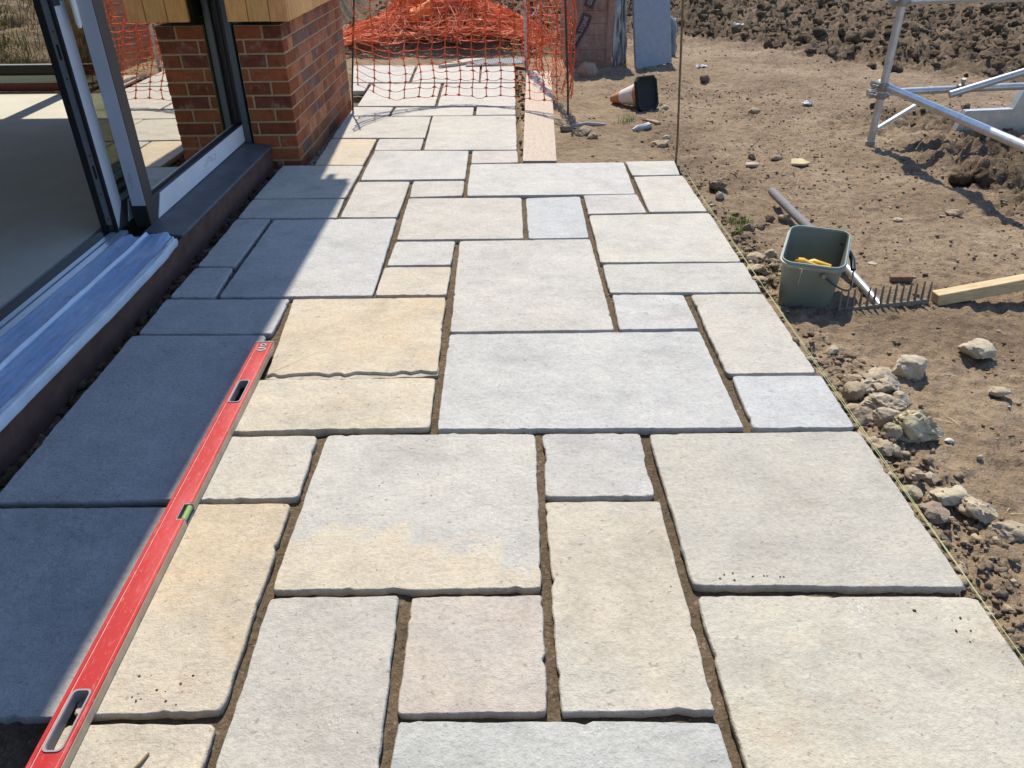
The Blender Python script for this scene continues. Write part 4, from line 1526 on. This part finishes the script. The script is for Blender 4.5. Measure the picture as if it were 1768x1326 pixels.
def pin(name, pts, r, mat, parent, loc):
    return new_obj(name, MB().tube(pts, r, 8).mesh(name, True), mat, parent, loc=loc)


pin('steel_pin', [(-1.158, 6.0, -.12), (-1.135, 5.98, .15), (-1.075, 6.12, .75), (-1.05, 6.22, 1.12)], .0065, M_DROD, nf, NO)
pin('steel_pin', [(.475, 5.95, -.16), (.462, 5.95, .2), (.433, 6.02, .74), (.41, 6.1, 1.12)], .0075, M_DROD, nf, NO)
m = MB()
m.tube([(.215, 8.1, -.1), (.20, 8.1, .5), (.19, 8.1, 1.1)], .018, 8)
o = m.obj('rear_post', M_POLE, nf, smooth=True)
o.location = NO

heap = thing('netting_heap', 'crumpled heap of faded orange mesh dumped on the soil behind the fence', 'netting', (-.7, 9.2, 0))
HPO = -Vector((-.7, 9.2, 0))


def heap_h(x, y):
    h = .34 * math.exp(-((x + .72) / .50) ** 2 - ((y - 9.55) / .50) ** 2)
    h += .12 * math.exp(-((x + 1.45) / .5) ** 2 - ((y - 8.9) / .42) ** 2)
    h += .13 * math.exp(-((x - .02) / .48) ** 2 - ((y - 9.1) / .48) ** 2)
    h += .14 * math.exp(-((x + .6) / .7) ** 2 - ((y - 8.9) / .36) ** 2)
    return h


def sheet(seed, x0, x1, y0, y1, dz, rot):
    rs = random.Random(seed)
    a, b = rs.uniform(0, 50), rs.uniform(0, 50)
    NU, NV = 30, 26

    def fn(u, v, isv):
        s, t_ = u / NU, v / NV
        s2 = s + .30 * nz1(s * 5 + a, t_ * 5, seed) + .10 * nz1(s * 15, t_ * 15 + b, seed + 1)
        t2 = t_ + .30 * nz1(s * 5 - b, t_ * 5, seed + 2) + .10 * nz1(s * 15, t_ * 15 - a, seed + 3)
        x = x0 + (x1 - x0) * (s2 if not rot else t2)
        y = y0 + (y1 - y0) * (t2 if not rot else s2)
        g_ = gz(x, y)
        z = g_ + .01 + heap_h(x, y) * dz +   .12 * abs(nz1(s * 7 + b, t_ * 7, seed + 4)) + .05 * abs(nz1(s * 26, t_ * 26, seed + 5))
        return (x, y, z)
    cache = {}

    def cf(u, v, isv):
        k_ = (round(u, 3), v)
        if k_ not in cache:
            cache[k_] = fn(u, v, isv)
        return cache[k_]
    return net_mesh('crumpled_mesh', cf, NU + 1, NV + 1, .0030, .0048, 0, 2, 3)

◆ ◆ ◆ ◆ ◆

TASK OBJECTIVE
Your task is to repeat the material above exactly, without its pictures.

COMPLETED EXERCISE
The Blender Python script for this scene continues. Write part 4, from line 1526 on. This part finishes the script. The script is for Blender 4.5. Measure the picture as if it were 1768x1326 pixels.
def pin(name, pts, r, mat, parent, loc):
    return new_obj(name, MB().tube(pts, r, 8).mesh(name, True), mat, parent, loc=loc)


pin('steel_pin', [(-1.158, 6.0, -.12), (-1.135, 5.98, .15), (-1.075, 6.12, .75), (-1.05, 6.22, 1.12)], .0065, M_DROD, nf, NO)
pin('steel_pin', [(.475, 5.95, -.16), (.462, 5.95, .2), (.433, 6.02, .74), (.41, 6.1, 1.12)], .0075, M_DROD, nf, NO)
m = MB()
m.tube([(.215, 8.1, -.1), (.20, 8.1, .5), (.19, 8.1, 1.1)], .018, 8)
o = m.obj('rear_post', M_POLE, nf, smooth=True)
o.location = NO

heap = thing('netting_heap', 'crumpled heap of faded orange mesh dumped on the soil behind the fence', 'netting', (-.7, 9.2, 0))
HPO = -Vector((-.7, 9.2, 0))


def heap_h(x, y):
    h = .34 * math.exp(-((x + .72) / .50) ** 2 - ((y - 9.55) / .50) ** 2)
    h += .12 * math.exp(-((x + 1.45) / .5) ** 2 - ((y - 8.9) / .42) ** 2)
    h += .13 * math.exp(-((x - .02) / .48) ** 2 - ((y - 9.1) / .48) ** 2)
    h += .14 * math.exp(-((x + .6) / .7) ** 2 - ((y - 8.9) / .36) ** 2)
    return h


def sheet(seed, x0, x1, y0, y1, dz, rot):
    rs = random.Random(seed)
    a, b = rs.uniform(0, 50), rs.uniform(0, 50)
    NU, NV = 30, 26

    def fn(u, v, isv):
        s, t_ = u / NU, v / NV
        s2 = s + .30 * nz1(s * 5 + a, t_ * 5, seed) + .10 * nz1(s * 15, t_ * 15 + b, seed + 1)
        t2 = t_ + .30 * nz1(s * 5 - b, t_ * 5, seed + 2) + .10 * nz1(s * 15, t_ * 15 - a, seed + 3)
        x = x0 + (x1 - x0) * (s2 if not rot else t2)
        y = y0 + (y1 - y0) * (t2 if not rot else s2)
        g_ = gz(x, y)
        z = g_ + .01 + heap_h(x, y) * dz +   .12 * abs(nz1(s * 7 + b, t_ * 7, seed + 4)) + .05 * abs(nz1(s * 26, t_ * 26, seed + 5))
        return (x, y, z)
    cache = {}

    def cf(u, v, isv):
        k_ = (round(u, 3), v)
        if k_ not in cache:
            cache[k_] = fn(u, v, isv)
        return cache[k_]
    return net_mesh('crumpled_mesh', cf, NU + 1, NV + 1, .0030, .0048, 0, 2, 3)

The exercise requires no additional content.